Although most of the time, the recommended tyre pressures are indicated on the side of your road bike tyres, those do show some general guidelines.

It generally indicates the maximum permissible pressure and sometimes the minimum. But this should be adapted according to the type of cycling, the kind of road and, especially, the weight of the cyclist.

Many people just inflate their tyres as much as possible, thinking that this will only improve performance. Error. If you over-inflate, in relation to your weight, the performance of your tyres will suffer, particularly on bad or bumpy roads, when the tyre, rather than twisting out of shape, will tend to bounce on the tarmac. This causes significant losses in terms of energy transmission.

Adapting your tyre pressure to suit your cycling

Mountain bikers have long understood the importance of varying pressure according to the type of terrain. They alter their pressure, and even their tyres, to suit each surface, whether rocky, slippery or muddy terrain etc.

tyre pressure

Road conditions are less variable

Only track cyclists are advised to inflate their tyres to very high pressures (10 bars or even more) but in their case, the cycling surface is normally in perfect condition.

On the road, conditions are a lot less variable.

10% of your weight

In general, the recommended pressure is 10% of a cyclist’s weight. In general, this rule works rather well although when it comes to very light or heavy riders, there are upper and lower limits that should not be exceeded.

But there’s little point over-inflating your tyres if you’re 80 kg or above. Even for a cyclist weighing 100 kg, you are recommended not to exceed 8.5 bars.

For lighter cyclists – weighing 50 kg or less – the lower limit of 6 bars is the minimum acceptable pressure; you are advised not to go below this otherwise you will risk puncturing the inner tube if you hit a pothole.

Bar Pressure

tyre pressure

These values are only intended as a guide and should be adapted, as far as possible, to suit each individual rider. You can vary the recommended pressures slightly (+/- 0.5 bar) depending on the type of cycling surface and your own particular preferences.

But as you’ll have gathered, you’ll gain nothing in terms of performance by inflating your tyres to more than 9 bars, quite the contrary in fact. You’ll just get a bit of a bad back!

I weigh 73 kg and inflate my back tyre to a maximum of 7 bars and generally 6.5 bars for the front. This is quite adequate in most cases and I only have the average number of punctures (one a year).

All the pressures given are for standard 700 x 23 tyres. For wider 700 x 25 tyres, you could easily reduce the pressure by 0.5 bars, in relation to the graph.

tyre pressure

Advice for riding cobbles

When racing on cobbles, professional cyclists usually use 28 mm tubular tyres for greater comfort.

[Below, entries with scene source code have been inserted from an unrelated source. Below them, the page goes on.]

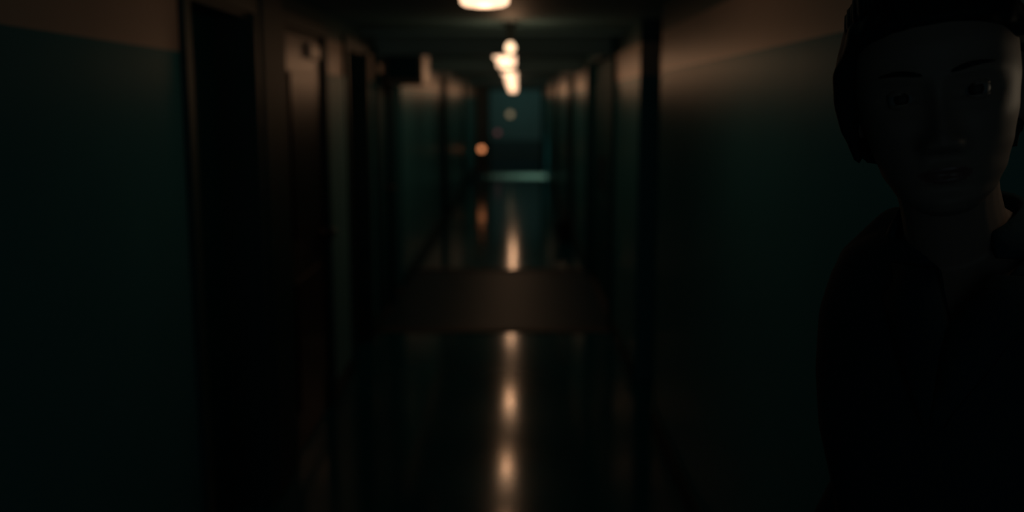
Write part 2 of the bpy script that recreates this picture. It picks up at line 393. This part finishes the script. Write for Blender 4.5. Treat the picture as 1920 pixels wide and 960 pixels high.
# ------------------------------------------------------------------ person
def lerp_prof(P, z):
    if z <= P[0][0]: return P[0][1]
    for (a, va), (b, vb) in zip(P, P[1:]):
        if z <= b:
            t = (z-a)/(b-a); t = t*t*(3-2*t)*.5+t*.5
            return va+(vb-va)*t
    return P[-1][1]
FRONT = [(-.121, .035), (-.117, .056), (-.110, .072), (-.100, .079), (-.088, .079), (-.072, .083), (-.055, .084), (-.03, .084), (-.005, .083), (.018, .090), (.045, .090), (.07, .082), (.092, .062), (.108, .034), (.117, .002)]
BACK = [(-.121, .005), (-.110, -.010), (-.09, -.045), (-.06, -.078), (-.03, -.098), (0, -.108), (.03, -.110), (.07, -.098), (.095, -.074), (.108, -.045), (.117, -.002)]
WID = [(-.121, .014), (-.116, .024), (-.108, .034), (-.095, .046), (-.075, .056), (-.05, .0635), (-.02, .070), (.01, .0735), (.04, .0735), (.07, .066), (.092, .051), (.108, .029), (.117, .002)]
def gs(d, s): return math.exp(-.5*(d/s)**2)
def head_mesh(bm):
    """face towards +Y, x to the person's left (+X) / right (-X), eyes at z = 0"""
    NZ, NA = 150, 170
    rings = []
    for i in range(NZ+1):
        z = -.121+.238*(.5-.5*math.cos(PI*(i/NZ))*.55-.5*(1-2*i/NZ)*.45)
        f, b, w = lerp_prof(FRONT, z), lerp_prof(BACK, z), max(.003, lerp_prof(WID, z))
        cy = .5*(f+b)*.35
        ring = []
        for k in range(NA):
            a = 2*PI*k/NA
            # more points on the face
            a = a-.55*math.sin(a)*1.0
            sx, cyy = math.sin(a), math.cos(a)
            n = 2.25
            x = w*math.copysign(abs(sx)**(2/n), sx)
            y = cy+(f-cy if cyy > 0 else cy-b)*math.copysign(abs(cyy)**(2/n), cyy)
            zz = z
            if cyy > 0:
                ax = abs(x); d = 0
                # nose
                if -.060 < z < .022:
                    h = lerp_prof([(-.060, 0), (-.055, .004), (-.051, .016), (-.045, .0245), (-.038, .0235), (-.025, .0165), (-.010, .0085), (.004, .0045), (.022, 0)], z)
                    sg = lerp_prof([(-.060, .012), (-.045, .0095), (-.03, .0075), (-.01, .0062), (.02, .008)], z)
                    d += h*gs(x, sg)
                d += .0085*gs(ax-.0135, .0048)*gs(z+.0455, .0058)
                d -= .004*gs(ax-.0065, .0030)*gs(z+.0545, .0030)
                # eye sockets, brow, lids
                d -= .0105*gs(ax-.031, .0135)*gs(z-.001, .0095)
                d -= .0035*gs(ax-.013, .006)*gs(z-.004, .008)
                d += .0042*gs(ax-.030, .017)*gs(z-.0185, .0052)
                d += .0052*gs(ax-.031, .0125)*gs(z-.0060, .0026)
                d += .0040*gs(ax-.031, .0115)*gs(z+.0074, .0026)
                # cheek bones, hollows
                d += .0045*gs(ax-.046, .013)*gs(z+.024, .012)
                d -= .0030*gs(ax-.045, .012)*gs(z+.062, .014)
                d -= .0018*gs(ax-.024, .005)*gs(z+.058, .010)
                # lips
                d += .0052*gs(x, .0165)*gs(z+.0695, .0040)-.0012*gs(x, .003)*gs(z+.064, .004)
                d += .0064*gs(x, .0145)*gs(z+.0795, .0042)
                d -= .0060*gs(x, .0195)*gs(z+.0745, .0020)
                d -= .0030*gs(x, .012)*gs(z+.0885, .0040)
                d += .0048*gs(x, .014)*gs(z+.104, .0095)
                y += d
            ring.append((x, y, zz))
        rings.append(ring)
    loft(bm, rings)
def ear_mesh(bm, s):
    n, m = 26, 12
    rings = []
    for i in range(n):
        t = 2*PI*i/n
        oz, oy = .031*math.cos(t), .018*math.sin(t)+.004*math.cos(t)
        if math.cos(t) < 0: oy *= .78
        r = .0052+.0010*math.cos(t)
        rings.append([(s*(.0765+.010*max(0, -math.sin(t))+r*math.cos(2*PI*k/m)), -.014+oy*(1+.22*math.sin(2*PI*k/m)), -.010+oz*(1+.16*math.sin(2*PI*k/m))) for k in range(m)])
    R = [[bm.verts.new(p) for p in r] for r in rings]
    for i in range(n):
        for k in range(m):
            bm.faces.new((R[i][k], R[(i+1) % n][k], R[(i+1) % n][(k+1) % m], R[i][(k+1) % m]))
    # concha plate
    lo = [[(s*(x), -.014+.016*math.cos(2*PI*k/20)*q, -.010+.028*math.sin(2*PI*k/20)*q) for k in range(20)] for x, q in ((.064, .7), (.070, 1.0), (.0765, .9), (.0745, .4))]
    loft(bm, lo)

def remesh(o, vox, sm=0, fac=.5):
    m = o.modifiers.new('r', 'REMESH'); m.mode = 'VOXEL'; m.voxel_size = vox; m.use_smooth_shade = True
    if sm:
        q = o.modifiers.new('s', 'SMOOTH'); q.iterations = sm; q.factor = fac
    dg = bpy.context.evaluated_depsgraph_get(); dg.update()
    me = bpy.data.meshes.new_from_object(o.evaluated_get(dg))
    mats = list(o.data.materials); old = o.data; o.modifiers.clear(); o.data = me
    me.materials.clear()
    for q in mats: me.materials.append(q)
    me.shade_smooth(); bpy.data.meshes.remove(old)

PX, PY, RZ = .545, 1.12, math.radians(180-50)    # feet; body front is local +Y
person = tag(empty('person', (PX, PY, 0), RZ), 'woman with dark hair tied back, in a black collared jacket, standing by the right wall', 'person')
Rw = Matrix.Rotation(RZ, 3, 'Z'); Rinv = Rw.inverted()
def loc(p): return Rinv @ (Vector(p)-Vector((PX, PY, 0)))
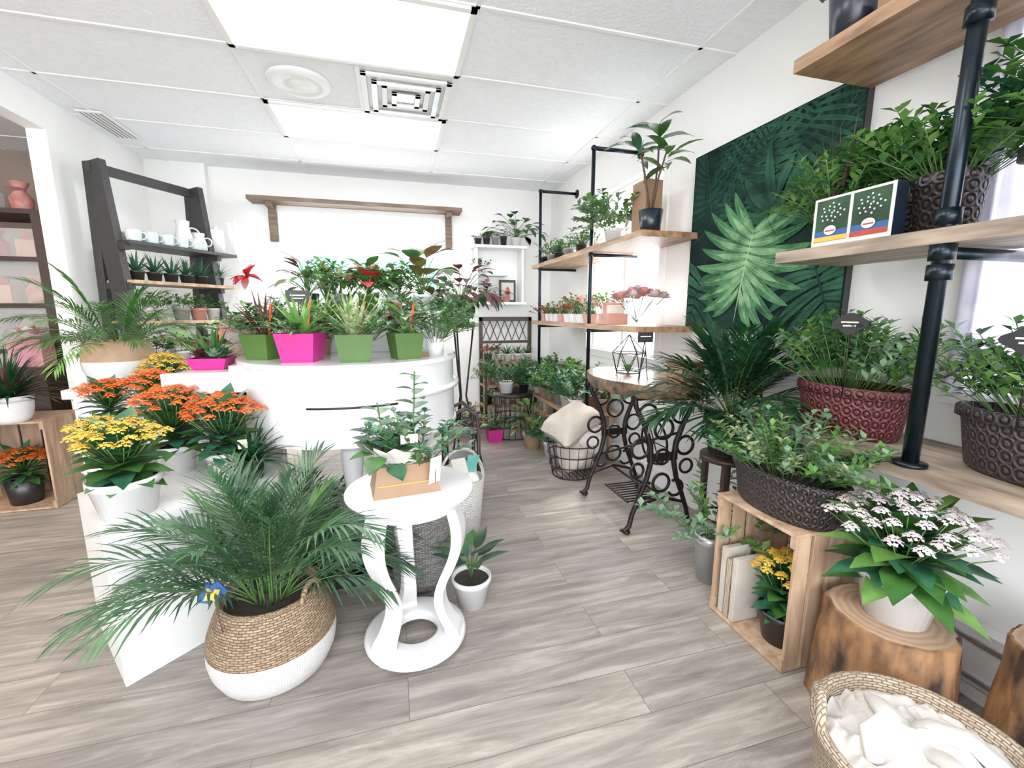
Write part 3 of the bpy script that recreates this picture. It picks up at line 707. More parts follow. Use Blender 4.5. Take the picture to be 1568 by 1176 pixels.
prof=[(.08,.0),(.12,.15),(.13,.3),(.08,.44),(.035,.52),(.05,.60),(.10,.80)]
vs=[];fs=[];sg=30
for j in range(sg):
    a=2*math.pi*j/sg
    for (r_,z_) in prof: q=r_*(1+.16*math.sin(j*2.5)); vs.append((q*math.cos(a),q*math.sin(a),z_+ (.03*math.sin(j*1.9) if z_>.7 else 0)))
n=len(prof)
for j in range(sg):
    for i in range(n-1): fs.append((j*n+i,((j+1)%sg)*n+i,((j+1)%sg)*n+i+1,j*n+i+1))
mb.add(vs,fs,'cello')
for i in range(14): leaf(mb,(-.01,-.06,.50),sph(i*.45,rr(-.6,.9))+Vector((0,-.5,0)),.10,.045,'redf',4,.5,.4,.9)
mb.build()
mb=MB('chalkboard_label',(-.45,2.42,PT)); mb.lathe([(.0005,0),(.02,0),(.02,.008),(.0005,.008)],'iron',seg=14); mb.tube([(0,0,0),(0,0,.28)],.003,'iron',6); mb.box((0,0,.31),(.11,.006,.06),'chalk'); mb.box((0,-.004,.315),(.07,.001,.006),'cream'); mb.box((0,-.004,.30),(.05,.001,.005),'cream'); mb.build(.002)
mb=MB('pink_gift_basket',(-.86,2.84,1.021)); pot(mb,.08,.06,.1,'wick',soil='tissue')
for i in range(18): leaf(mb,(0,0,.08),sph(i*2.399,.5+.05*i),.19,.11,'pkw' if i%2 else 'tissue',4,.3,.4)
mb.ball((0,0,.19),.06,'pkw',12); mb.build()

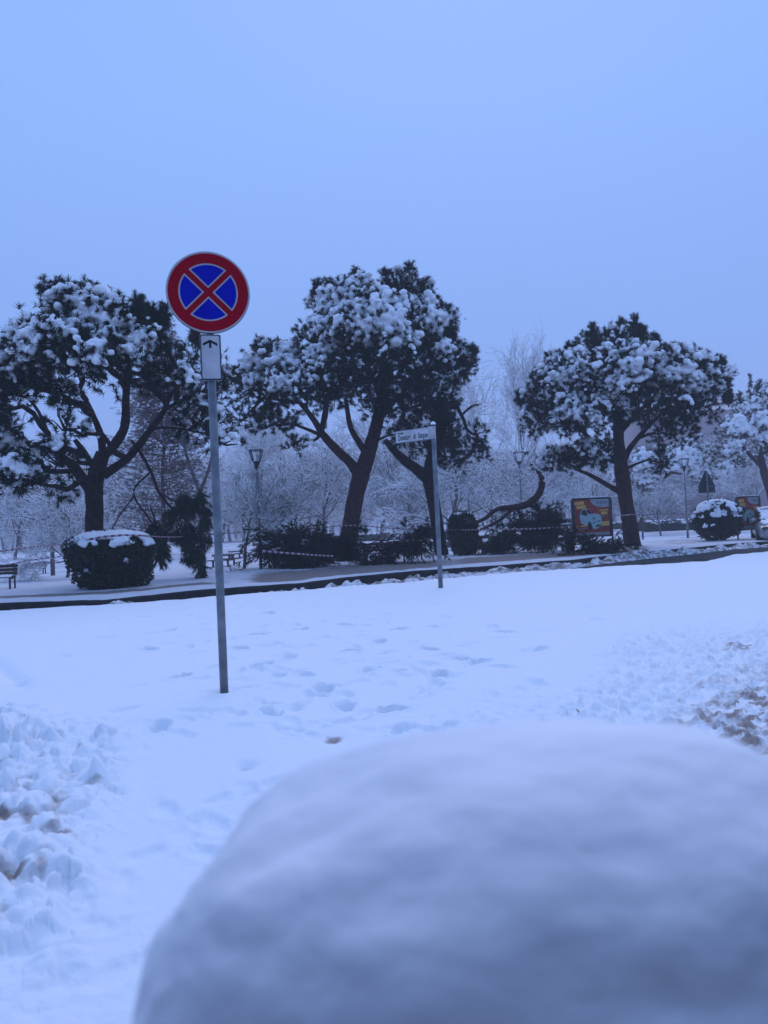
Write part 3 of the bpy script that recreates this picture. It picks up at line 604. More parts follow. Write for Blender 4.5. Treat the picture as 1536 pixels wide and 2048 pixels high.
# ------------------------------------------------------------------ bushes
def bush(cx, top, bot, wpx, Y, label, topcut, nleaf, snowden=1., boxy=3.0, spots=()):
    b = P(cx, bot, Y); sc = Y / F; root = thing('round_bush', b, label, 'bush', 'clipped bushes in the park')
    H = (bot - top) * sc; c = b + np.array([0, 0, H * .5]); r = np.array([wpx * .5 * sc, wpx * .46 * sc, H * .5])
    def sup(u, k=1.):
        q = np.abs(u / 1.) ** boxy; n_ = q.sum(1) ** (1 / boxy); return c + u / n_[:, None] * r * k
    v0, f0 = ico(); import bmesh
    g = Geo(); g.add(sup(v0, .70), tris=f0); g.build('bush_core', M['leaf_core'], root, True)
    g = Geo(); k = nleaf; u = unit(k); k_ = .78 + .22 * rng.random(k) + .36 * (vnoise(u * 3.1 + cx, 2) - .5) + .12 * (vnoise(u * 9, 4) - .5); p = sup(u, 1.) - c; p = c + p * k_[:, None]
    narrow = 1 - .08 * sstep(.0, -1., (p[:, 2] - c[2]) / r[2]); p[:, :2] = c[:2] + (p[:, :2] - c[:2]) * narrow[:, None]
    d = u + .7 * rng.normal(size=(k, 3)) + [0, 0, .3]; d /= np.linalg.norm(d, axis=1, keepdims=True); s_ = np.cross(d, rng.normal(size=(k, 3))); s_ /= np.linalg.norm(s_, axis=1, keepdims=True)
    L = (.05 + .035 * rng.random((k, 1))); W = L * .38
    v = np.stack([p, p + d * L * .5 + s_ * W, p + d * L, p + d * L * .5 - s_ * W], 1).reshape(-1, 3)
    g.add(v, quads=np.arange(len(v)).reshape(-1, 4)); g.build('foliage', M['leaf'], root)
    k = int(520 * r[0] * r[1] * 4 * snowden); u = unit(k * 4); u = u[u[:, 2] > topcut][:k]; p = sup(u, 1.0)
    m = (fbm(p * 4.5, 2, 77) + .30 * (u[:, 2] - .5)) > .50; p = p[m]
    cc = [p + [0, 0, .02]]; rr = [.035 + .04 * rng.random(len(p))]
    for (px, py, rp) in spots:
        q = P(px, py, Y - r[1] * .9) + rng.normal(size=(10, 3)) * rp * sc * .45; cc.append(q); rr.append(np.full(10, rp * sc * .42))
    snow_lumps('snow', np.concatenate(cc), np.concatenate(rr), root, .022, .02, 16., iters=2)
    return root
YB1 = G(225, 1183)[1] + .9
bush(226, 1066, 1176, 158, YB1, 'big dark bush with a thick snow cap, at the kerb by the left pine', .45, 16000, 1.2, 3.2, [(175, 1140, 6), (250, 1120, 5), (160, 1148, 5)])
bush(1437, 1001, 1081, 94, G(1437, 1083)[1] + .6, 'ragged snow-dotted bush behind the triangular sign near the car', .15, 12000, .9, 2.2, [(1410, 1052, 5), (1425, 1050, 4), (1405, 1035, 4)])
bush(929, 1027, 1110, 54, G(925, 1112)[1] + .3, 'dark boxy bush without snow, at the left end of the tallest heap of boughs', .8, 9000, .15, 3.2)
# ------------------------------------------------------------------ fallen boughs
def pile(lobes, Y, base, label, twigs, nn=30, extra=None, den=1., cat='fallen branches'):
    b = P(*base, Y); root = thing('fallen_boughs', b, label, cat, 'heaps of broken pine boughs')
    gn = Geo(); gb = Geo(); C0 = []
    for px, py, rx, ry, k in lobes:
        c = P(px, py, Y); s_ = Y / F; u = unit(k) * (rng.random((k, 1)) ** .35); rr_ = np.array([rx, rx * .9, ry]) * s_
        ns = 6; sc_ = unit(ns) * rng.uniform(.2, .9, (ns, 1)); sr_ = rng.uniform(.25, .6, (ns, 1)); w_ = rng.integers(0, ns, k); c = c + (sc_[w_] + u * sr_[w_]) * rr_
        c[:, 2] = np.maximum(c[:, 2], .03)
        d = u * [1, 1, .3] + np.array([.2, -.2, .15]) + .5 * rng.normal(size=(k, 3)); kp = fbm(c * 1.5, 2, 61) > .50; c = c[kp]; d = d[kp]; tufts(gn, c, d, nn, L=.17, tw=.28, spread=.55); C0.append(c)
    C0 = np.concatenate(C0)
    for _ in range(twigs):
        a = C0[rng.integers(len(C0))]; an = rng.uniform(0, 6.28); L = rng.uniform(.5, 1.5); bb = a + np.array([math.cos(an) * L, math.sin(an) * L * .6, rng.uniform(-.35, .6)]); bb[2] = max(bb[2], .03)
        pl = wob_line(a, bb, 7, .25, rng.uniform(.05, .4)); gb.tube(pl, np.linspace(.022, .007, 7), 4, cap=False)
        if rng.random() < .7:
            c = np.repeat(pl[2:], 3, 0) + .05 * rng.normal(size=(15, 3)); c[:, 2] = np.maximum(c[:, 2], .03); tufts(gn, c, (bb - a)[None] / L + .5 * rng.normal(size=(15, 3)) - [0, 0, .3], 22, L=.15, tw=.2, spread=.5)
    if extra:
        for l in extra:
            p, r = limb_pts(l, Y); gb.tube(p, r, 8, wob=.2)
    gb.build('branch', M['bark'], root, True); gn.build('foliage', M['needles_loose'], root)
    top = C0[(C0[:, 2] > np.percentile(C0[:, 2], 55)) & (fbm(C0 * 2.5, 2, 71) > .60)]
    if len(top) > 4: blobs(top + [0, 0, .06], rng.uniform(.03, .07, len(top)), .5).build('snow', M['snow'], root, True)
    return root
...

For example, when he won the Paris-Roubaix, Fabian Cancellara used 27 mm tubular tyres inflated to a pressure of 5.5 bars at the front and only 6 bars at the rear. And when you think that he weighs 81 kg and had an average cycling speed of 45km/h.

If you want to inflate your tyres to similar pressures, and with relative ease, you can’t depend on your hand pump which is best kept for roadside repairs, in the event of a puncture.

A high-quality foot pump with a gauge will allow you to inflate your tyres to a pressure of 7 to 8 bars with both accuracy and ease.